PROBLEM STATEMENT: Please reproduce every record, keeping each one exactly as written.

•••••

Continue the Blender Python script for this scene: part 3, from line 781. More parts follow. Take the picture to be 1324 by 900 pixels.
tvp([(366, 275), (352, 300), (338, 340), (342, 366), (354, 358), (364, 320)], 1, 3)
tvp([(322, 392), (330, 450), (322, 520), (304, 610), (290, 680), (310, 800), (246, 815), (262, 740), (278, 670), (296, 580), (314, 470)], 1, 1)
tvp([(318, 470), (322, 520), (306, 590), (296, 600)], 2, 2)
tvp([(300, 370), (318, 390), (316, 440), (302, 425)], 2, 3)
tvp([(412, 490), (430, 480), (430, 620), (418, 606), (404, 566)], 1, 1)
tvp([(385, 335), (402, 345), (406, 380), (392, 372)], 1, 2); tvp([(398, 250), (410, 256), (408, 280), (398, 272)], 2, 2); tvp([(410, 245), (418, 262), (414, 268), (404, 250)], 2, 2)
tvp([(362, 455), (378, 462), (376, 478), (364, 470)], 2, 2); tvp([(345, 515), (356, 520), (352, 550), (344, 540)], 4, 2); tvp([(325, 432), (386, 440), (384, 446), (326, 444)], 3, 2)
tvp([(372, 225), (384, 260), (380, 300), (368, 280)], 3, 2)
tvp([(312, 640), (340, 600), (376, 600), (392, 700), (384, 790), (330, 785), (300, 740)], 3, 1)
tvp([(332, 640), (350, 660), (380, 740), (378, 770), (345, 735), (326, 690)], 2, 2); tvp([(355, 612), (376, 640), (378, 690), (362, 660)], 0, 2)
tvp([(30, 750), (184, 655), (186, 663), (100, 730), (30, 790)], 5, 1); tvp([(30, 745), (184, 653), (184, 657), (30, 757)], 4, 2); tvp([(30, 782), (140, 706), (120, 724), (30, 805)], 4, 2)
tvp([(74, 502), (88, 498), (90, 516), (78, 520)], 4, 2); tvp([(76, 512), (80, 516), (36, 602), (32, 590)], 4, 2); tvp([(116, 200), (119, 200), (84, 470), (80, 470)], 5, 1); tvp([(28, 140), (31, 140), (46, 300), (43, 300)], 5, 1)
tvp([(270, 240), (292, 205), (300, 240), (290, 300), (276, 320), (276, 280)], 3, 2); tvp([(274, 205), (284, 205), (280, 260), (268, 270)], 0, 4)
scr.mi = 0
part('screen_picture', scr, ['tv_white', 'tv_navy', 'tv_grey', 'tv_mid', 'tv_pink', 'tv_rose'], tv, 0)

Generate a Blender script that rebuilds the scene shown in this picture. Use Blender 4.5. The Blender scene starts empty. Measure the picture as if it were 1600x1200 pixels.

•••••

RESULT OF THIS TASK:
Continue the Blender Python script for this scene: part 3, from line 781. More parts follow. Take the picture to be 1324 by 900 pixels.
tvp([(366, 275), (352, 300), (338, 340), (342, 366), (354, 358), (364, 320)], 1, 3)
tvp([(322, 392), (330, 450), (322, 520), (304, 610), (290, 680), (310, 800), (246, 815), (262, 740), (278, 670), (296, 580), (314, 470)], 1, 1)
tvp([(318, 470), (322, 520), (306, 590), (296, 600)], 2, 2)
tvp([(300, 370), (318, 390), (316, 440), (302, 425)], 2, 3)
tvp([(412, 490), (430, 480), (430, 620), (418, 606), (404, 566)], 1, 1)
tvp([(385, 335), (402, 345), (406, 380), (392, 372)], 1, 2); tvp([(398, 250), (410, 256), (408, 280), (398, 272)], 2, 2); tvp([(410, 245), (418, 262), (414, 268), (404, 250)], 2, 2)
tvp([(362, 455), (378, 462), (376, 478), (364, 470)], 2, 2); tvp([(345, 515), (356, 520), (352, 550), (344, 540)], 4, 2); tvp([(325, 432), (386, 440), (384, 446), (326, 444)], 3, 2)
tvp([(372, 225), (384, 260), (380, 300), (368, 280)], 3, 2)
tvp([(312, 640), (340, 600), (376, 600), (392, 700), (384, 790), (330, 785), (300, 740)], 3, 1)
tvp([(332, 640), (350, 660), (380, 740), (378, 770), (345, 735), (326, 690)], 2, 2); tvp([(355, 612), (376, 640), (378, 690), (362, 660)], 0, 2)
tvp([(30, 750), (184, 655), (186, 663), (100, 730), (30, 790)], 5, 1); tvp([(30, 745), (184, 653), (184, 657), (30, 757)], 4, 2); tvp([(30, 782), (140, 706), (120, 724), (30, 805)], 4, 2)
tvp([(74, 502), (88, 498), (90, 516), (78, 520)], 4, 2); tvp([(76, 512), (80, 516), (36, 602), (32, 590)], 4, 2); tvp([(116, 200), (119, 200), (84, 470), (80, 470)], 5, 1); tvp([(28, 140), (31, 140), (46, 300), (43, 300)], 5, 1)
tvp([(270, 240), (292, 205), (300, 240), (290, 300), (276, 320), (276, 280)], 3, 2); tvp([(274, 205), (284, 205), (280, 260), (268, 270)], 0, 4)
scr.mi = 0
part('screen_picture', scr, ['tv_white', 'tv_navy', 'tv_grey', 'tv_mid', 'tv_pink', 'tv_rose'], tv, 0)

Generate a Blender script that rebuilds the scene shown in this picture. Use Blender 4.5. The Blender scene starts empty. Measure the picture as if it were 1600x1200 pixels.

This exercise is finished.